-------- Information supplied
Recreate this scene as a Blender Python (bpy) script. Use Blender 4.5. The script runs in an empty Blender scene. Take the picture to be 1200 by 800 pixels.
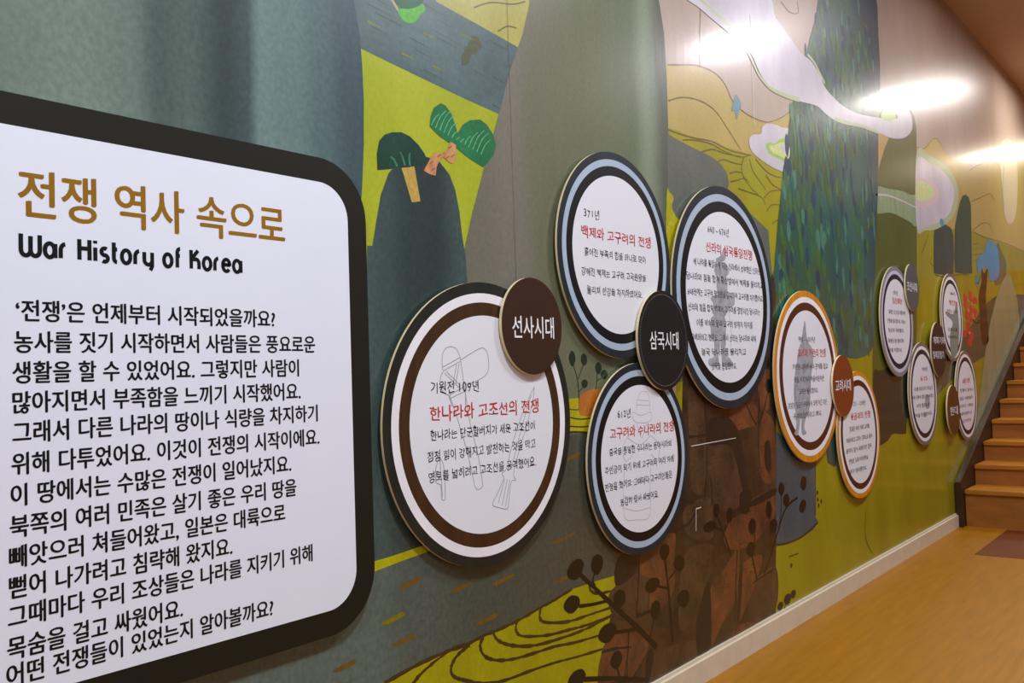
import bpy, bmesh, math, random
from mathutils import Matrix, Vector

# ------------------------------------------------------------------ camera
CAM = Vector((0.0, 0.0, 1.0695))
FPX, YAW, PIT, ROL = 1043.336, 0.8834923, 0.0389920, -0.0323452
cy, sy, cp, sp = math.cos(YAW), math.sin(YAW), math.cos(PIT), math.sin(PIT)
fwd = Vector((sy * cp, cy * cp, sp)); r0 = Vector((cy, -sy, 0)); u0 = r0.cross(fwd)
right = math.cos(ROL) * r0 + math.sin(ROL) * u0
up = -math.sin(ROL) * r0 + math.cos(ROL) * u0
C = bpy.context.scene.collection
cd = bpy.data.cameras.new('camera'); cam = bpy.data.objects.new('camera', cd); C.objects.link(cam)
cd.sensor_width = 36; cd.lens = FPX / 1200 * 36; cd.clip_start = 0.02
cam.matrix_world = Matrix(((right.x, up.x, -fwd.x, CAM.x), (right.y, up.y, -fwd.y, CAM.y),
                           (right.z, up.z, -fwd.z, CAM.z), (0, 0, 0, 1)))
S = bpy.context.scene
S.camera = cam
S.view_settings.view_transform = 'Standard'; S.view_settings.look = 'None'
S.view_settings.gamma = 1; S.view_settings.use_curve_mapping = False
S.view_settings.exposure = 1.0

# ------------------------------------------------------------------ world and lights
w = bpy.data.worlds.new('world'); S.world = w; w.use_nodes = True
w.node_tree.nodes['Background'].inputs[0].default_value = (0.9, 0.9, 1.0, 1)
w.node_tree.nodes['Background'].inputs[1].default_value = 0.05
CEIL = 3.60
# x, y, diffuser length, width, watts, colour : the row of ceiling lamps over the corridor
LAMPS = [(-1.8, -0.35, .56, .24, 34, (.86, .92, 1.0)), (0.9, -0.25, .56, .24, 44, (.84, .91, 1.0)),
         (3.6, -0.10, .56, .24, 34, (.88, .92, 1.0)), (6.29, 0.08, .36, .20, 21, (.98, .92, 1.0)),
         (8.70, 0.72, .56, .24, 19, (1, .95, .90)), (11.95, 0.90, .56, .24, 17, (1, .88, .70))]
for i, (lx, ly, a, b, wt, col) in enumerate(LAMPS):
    l = bpy.data.lights.new('lamp_light', 'AREA'); l.shape = 'ELLIPSE'; l.size = a; l.size_y = b
    l.energy = wt; l.color = col
    o = bpy.data.objects.new('lamp_light', l); C.objects.link(o); o.location = (lx, ly, CEIL - .06); o.rotation_euler = (0, 0, math.radians(45))

# ------------------------------------------------------------------ helpers
WALL = 1.5
def ray(px, py):
    return right * ((px - 600) / FPX) - up * ((py - 400) / FPX) + fwd
def P(px, py, y=WALL):                    # photo point -> (x, z) on the plane y
    d = ray(px, py); d = d * (y / d.y)
    return (d.x, CAM.z + d.z)
def lin(c):
    return tuple((v / 255 / 12.92) if v / 255 <= .04045 else ((v / 255 + .055) / 1.055) ** 2.4 for v in c) + (1,)

def mesh_obj(name, verts, faces, mats, parent=None, fm=None, smooth=False):
    me = bpy.data.meshes.new(name); me.from_pydata(verts, [], faces)
    for m in (mats if isinstance(mats, (list, tuple)) else [mats]): me.materials.append(m)
    if fm:
        for p, k in zip(me.polygons, fm): p.material_index = k
    if smooth:
        for p in me.polygons: p.use_smooth = True
    me.update()
    o = bpy.data.objects.new(name, me); C.objects.link(o)
    if parent: o.parent = parent
    return o
def box_data(x0, x1, y0, y1, z0, z1):
    v = [(x, y, z) for x in (x0, x1) for y in (y0, y1) for z in (z0, z1)]
    return v, [(0, 1, 3, 2), (4, 6, 7, 5), (0, 4, 5, 1), (2, 3, 7, 6), (0, 2, 6, 4), (1, 5, 7, 3)]
def box(name, x0, x1, y0, y1, z0, z1, mat, parent=None, bevel=0, off=(0, 0, 0)):
    v, f = box_data(x0 - off[0], x1 - off[0], y0 - off[1], y1 - off[1], z0 - off[2], z1 - off[2])
    o = mesh_obj(name, v, f, mat, parent)
    if bevel:
        bm = bmesh.new(); bm.from_mesh(o.data)
        bmesh.ops.bevel(bm, geom=bm.edges[:], offset=bevel, segments=2, affect='EDGES')
        bm.to_mesh(o.data); bm.free()
    return o
def empty(name, loc, label=None, cat=None, group=None):
    o = bpy.data.objects.new(name, None); C.objects.link(o); o.location = loc; o.empty_display_size = .1
    tag(o, label, cat, group); return o
def tag(o, label=None, cat=None, group=None, kind=None):
    if label: o['label'] = label
    if cat: o['category'] = cat
    if group: o['group'] = group
    if kind: o['kind'] = kind
    return o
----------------
◆ **What to work on**:
Omit the pictures, then repeat exactly each line from the beginning of the listing through the line with "from mathutils import Matrix, Vector".

◆ **Solved problem**:
Recreate this scene as a Blender Python (bpy) script. Use Blender 4.5. The script runs in an empty Blender scene. Take the picture to be 1200 by 800 pixels.
import bpy, bmesh, math, random
from mathutils import Matrix, Vector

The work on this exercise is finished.